The ongoing shift from active investment strategies to passive, index-based products “has the industry on edge,” the research and consulting firm says in a statement.

The firm reports that almost US$3 trillion has moved from active funds to passive products in the U.S. over the past 10 years. Its study, which canvassed 95 head and senior traders at U.S. equity asset managers and hedge funds, finds that over 95% of U.S. equity funds have been impacted by investors’ move from active to passive strategies, and that “a considerable number of managers both large and small do not have a strategy to counter this trend.”

Indeed, the firm says that 35% are simply hoping that the trend changes. Other firms are working to reduce their cost structure, among a variety of other strategies.

Additionally, the study finds that forthcoming new rules in Europe to encourage the unbundling of trading commissions and investment research will also impact most U.S. asset managers. It notes that 76% of U.S. managers now expect to be impacted by the European unbundling rules, up from 66% a year ago.

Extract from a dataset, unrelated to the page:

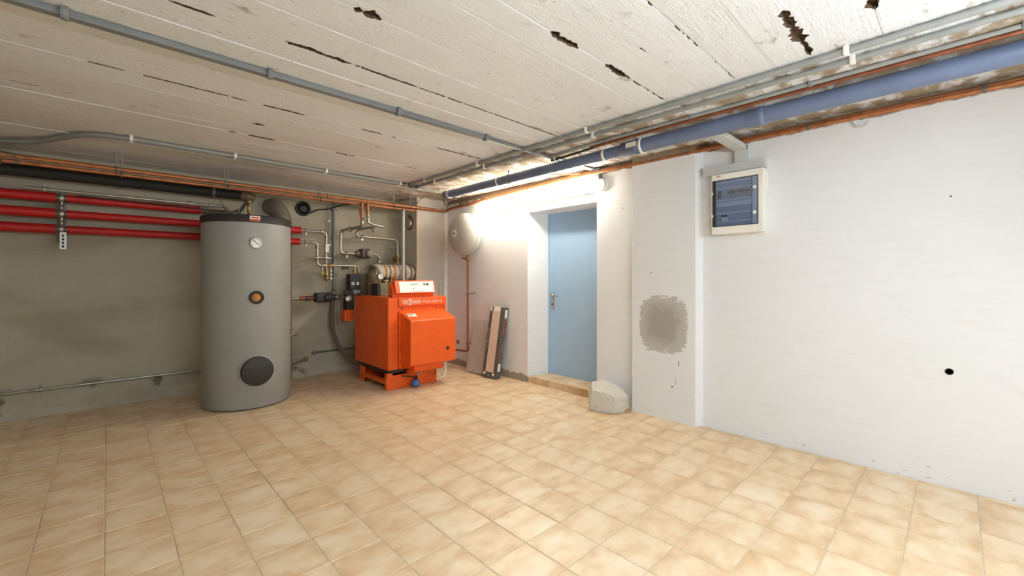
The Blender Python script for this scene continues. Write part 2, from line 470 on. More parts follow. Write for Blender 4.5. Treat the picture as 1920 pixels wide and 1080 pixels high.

“Virtually all larger funds will need to restructure the way they procure research,” says Valerie Bogard, TABB Group analyst, in a statement. “Larger funds are more impacted and more prepared than smaller funds. Many smaller funds have not even started analyzing the impact of unbundling on their business.”

“The combination of the move toward passive investing, unbundling, and low volatility has the U.S. equity institutional investor commission pool down 7.5% from 2015,” she adds.